▶ **WHAT TO WORK ON**:
Please output the records below in full, exactly as given, but without the images.

[begin DATA ENTRIES]

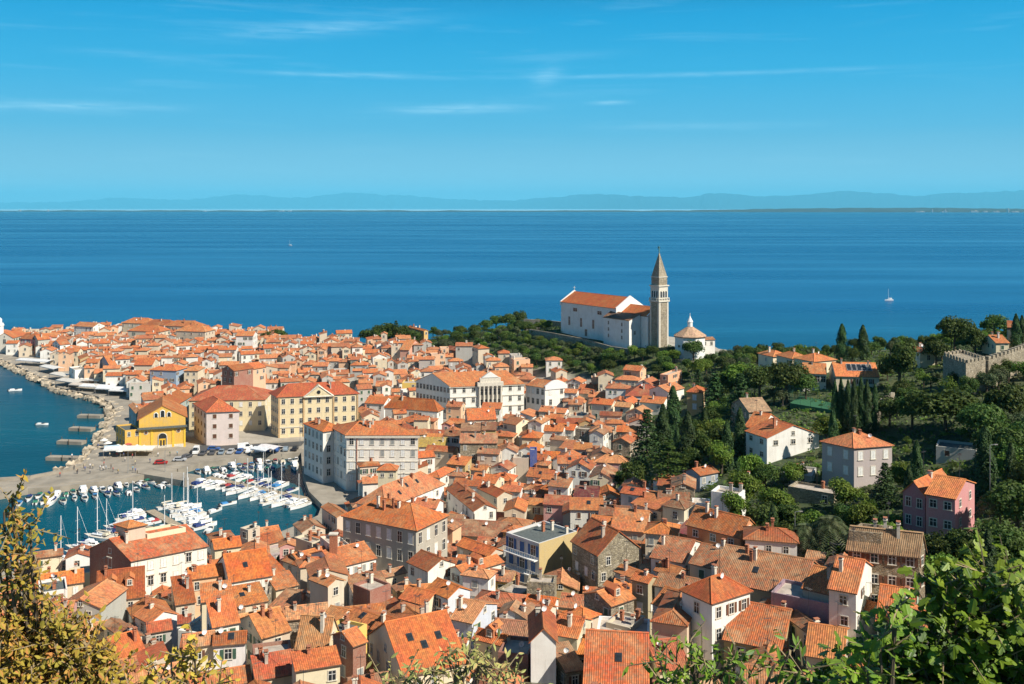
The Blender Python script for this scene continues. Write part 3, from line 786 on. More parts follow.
def quad2(a, b, d, h, zabs=None, skew=0.0):
    D = solve(a[0], a[1], h) if zabs is None else (CZ - zabs) * F / (a[1] - HY)
    A = at(a[0], D); ze = CZ - (a[1] - HY) / F * D
    D2 = (CZ - ze) * F / (b[1] - HY); B = at(b[0], D2)
    e = (B - A)
    if abs(e.y) > 1.3 * abs(e.x): B = A + Vector((e.x, math.copysign(1.3 * abs(e.x), e.y)))
    n = Vector((-(B - A).y, (B - A).x)).normalized()
    return [A, B, B + n * d, A + n * d], ze
def perp_to(Cp, dirv, px):                       # length along dirv from Cp so that it projects to column px
    k = (px - HX) / F
    den = dirv.x - k * dirv.y
    if abs(den) < 1e-4: return None
    t = (k * Cp.y - Cp.x) / den
    return t if 1.5 < t < 60 else None
def quad3(l, c, r, h, zabs=None, raw=False):
    D = solve(c[0], c[1], h) if zabs is None else (CZ - zabs) * F / (c[1] - HY)
    ze = CZ - (c[1] - HY) / F * D
    C_ = at(c[0], D)
    def pt(p): return at(p[0], (CZ - ze) * F / max(p[1] - HY, 8))
    Lp, Rp = pt(l), pt(r)
    if not raw:
        def lim(v):                              # keep a measured edge within a sensible bearing
            if v.length > 40: v = v.normalized() * 40
            return v
        el, er = lim(Lp - C_), lim(Rp - C_)
        if abs(r[0] - c[0]) >= abs(c[0] - l[0]):
            dr = er.normalized(); n = Vector((-dr.y, dr.x)); t = perp_to(C_, n, l[0])
            Rp = C_ + er
            Lp = C_ + n * min(t, 12) if t else C_ + n * min(11, max(5, el.length))
        else:
            dl = el.normalized(); n = Vector((dl.y, -dl.x)); t = perp_to(C_, n, r[0])
            Lp = C_ + el
            Rp = C_ + n * min(t, 12) if t else C_ + n * min(11, max(5, er.length))
    return [Lp, C_, Rp, Lp + Rp - C_], ze
def hand(pts, h, roof='e', wall='cream', tone='orange', d=8, raw=False, **k):
    if len(pts) == 2: q, ze = quad2(pts[0], pts[1], d, h)
    else: q, ze = quad3(*pts, h, raw=raw)
    kind = {'e': 'gable', 'g': 'gable', 'L': 'gable', 'R': 'gable', 'h': 'hip', 'f': 'flat', 's': 'shed'}[roof]
    axis = {'e': 0, 'g': 1, 'L': 0, 'R': 1, 's': 0, 'f': 0}.get(roof, 0)
    if roof == 'h': axis = 0 if (q[1] - q[0]).length >= (q[2] - q[1]).length else 1
    if roof == 's' and len(pts) == 3: axis = k.pop('axis', 1)
    zb = min(gz(p.x, p.y) for p in q); zb = min(zb, ze - 3)
    nm = k.pop('name', 'house')
    return build_house(nm, q, zb, ze, kind, axis, k.pop('rise', None if kind != 'shed' else 1.3), wall, tone, **k)
# ------------------------------------------------------------------ landmarks
LM = {}
def lm(name, root): LM[name] = root.location.copy(); return root
def wall_win(root, a, c, t, z, mesh, par=None):
    a, c = Vector((a[0], a[1])), Vector((c[0], c[1])); d = (c - a).normalized(); n = Vector((d.y, -d.x))
    p = a.lerp(c, t)
    return link('window', mesh, par or root, Vector((p.x, p.y, z)) - root.location, None, math.atan2(n.x, -n.y))
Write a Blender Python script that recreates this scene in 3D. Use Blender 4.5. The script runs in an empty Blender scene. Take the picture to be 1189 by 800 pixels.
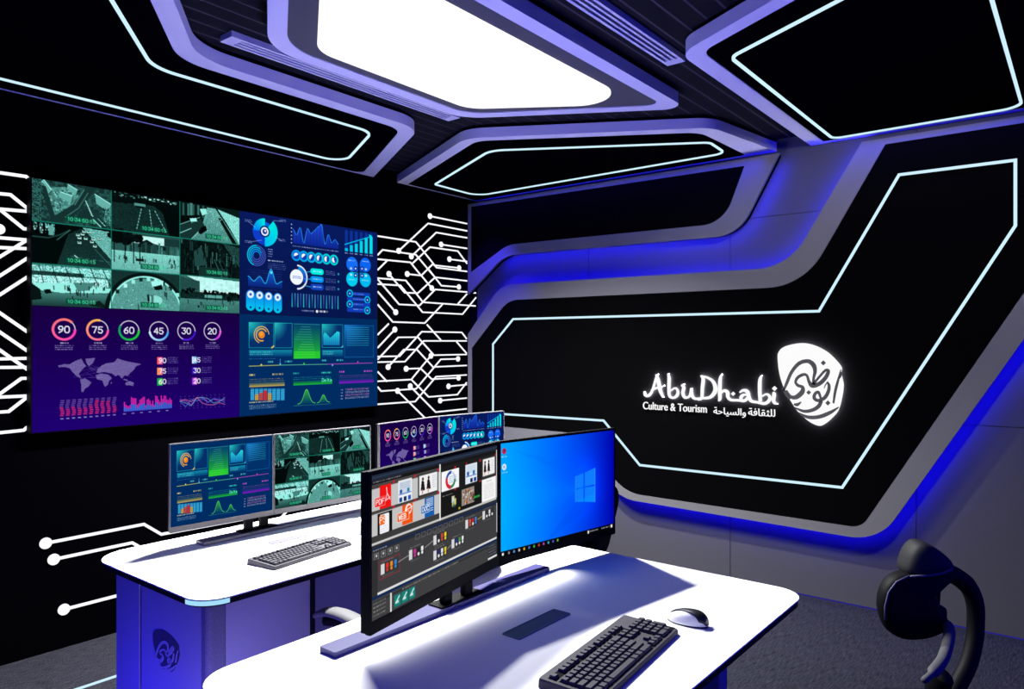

[end DATA ENTRIES]

▶ **RIGHT ANSWER**:
The Blender Python script for this scene continues. Write part 3, from line 786 on. More parts follow.
def quad2(a, b, d, h, zabs=None, skew=0.0):
    D = solve(a[0], a[1], h) if zabs is None else (CZ - zabs) * F / (a[1] - HY)
    A = at(a[0], D); ze = CZ - (a[1] - HY) / F * D
    D2 = (CZ - ze) * F / (b[1] - HY); B = at(b[0], D2)
    e = (B - A)
    if abs(e.y) > 1.3 * abs(e.x): B = A + Vector((e.x, math.copysign(1.3 * abs(e.x), e.y)))
    n = Vector((-(B - A).y, (B - A).x)).normalized()
    return [A, B, B + n * d, A + n * d], ze
def perp_to(Cp, dirv, px):                       # length along dirv from Cp so that it projects to column px
    k = (px - HX) / F
    den = dirv.x - k * dirv.y
    if abs(den) < 1e-4: return None
    t = (k * Cp.y - Cp.x) / den
    return t if 1.5 < t < 60 else None
def quad3(l, c, r, h, zabs=None, raw=False):
    D = solve(c[0], c[1], h) if zabs is None else (CZ - zabs) * F / (c[1] - HY)
    ze = CZ - (c[1] - HY) / F * D
    C_ = at(c[0], D)
    def pt(p): return at(p[0], (CZ - ze) * F / max(p[1] - HY, 8))
    Lp, Rp = pt(l), pt(r)
    if not raw:
        def lim(v):                              # keep a measured edge within a sensible bearing
            if v.length > 40: v = v.normalized() * 40
            return v
        el, er = lim(Lp - C_), lim(Rp - C_)
        if abs(r[0] - c[0]) >= abs(c[0] - l[0]):
            dr = er.normalized(); n = Vector((-dr.y, dr.x)); t = perp_to(C_, n, l[0])
            Rp = C_ + er
            Lp = C_ + n * min(t, 12) if t else C_ + n * min(11, max(5, el.length))
        else:
            dl = el.normalized(); n = Vector((dl.y, -dl.x)); t = perp_to(C_, n, r[0])
            Lp = C_ + el
            Rp = C_ + n * min(t, 12) if t else C_ + n * min(11, max(5, er.length))
    return [Lp, C_, Rp, Lp + Rp - C_], ze
def hand(pts, h, roof='e', wall='cream', tone='orange', d=8, raw=False, **k):
    if len(pts) == 2: q, ze = quad2(pts[0], pts[1], d, h)
    else: q, ze = quad3(*pts, h, raw=raw)
    kind = {'e': 'gable', 'g': 'gable', 'L': 'gable', 'R': 'gable', 'h': 'hip', 'f': 'flat', 's': 'shed'}[roof]
    axis = {'e': 0, 'g': 1, 'L': 0, 'R': 1, 's': 0, 'f': 0}.get(roof, 0)
    if roof == 'h': axis = 0 if (q[1] - q[0]).length >= (q[2] - q[1]).length else 1
    if roof == 's' and len(pts) == 3: axis = k.pop('axis', 1)
    zb = min(gz(p.x, p.y) for p in q); zb = min(zb, ze - 3)
    nm = k.pop('name', 'house')
    return build_house(nm, q, zb, ze, kind, axis, k.pop('rise', None if kind != 'shed' else 1.3), wall, tone, **k)
# ------------------------------------------------------------------ landmarks
LM = {}
def lm(name, root): LM[name] = root.location.copy(); return root
def wall_win(root, a, c, t, z, mesh, par=None):
    a, c = Vector((a[0], a[1])), Vector((c[0], c[1])); d = (c - a).normalized(); n = Vector((d.y, -d.x))
    p = a.lerp(c, t)
    return link('window', mesh, par or root, Vector((p.x, p.y, z)) - root.location, None, math.atan2(n.x, -n.y))
Write a Blender Python script that recreates this scene in 3D. Use Blender 4.5. The script runs in an empty Blender scene. Take the picture to be 1189 by 800 pixels.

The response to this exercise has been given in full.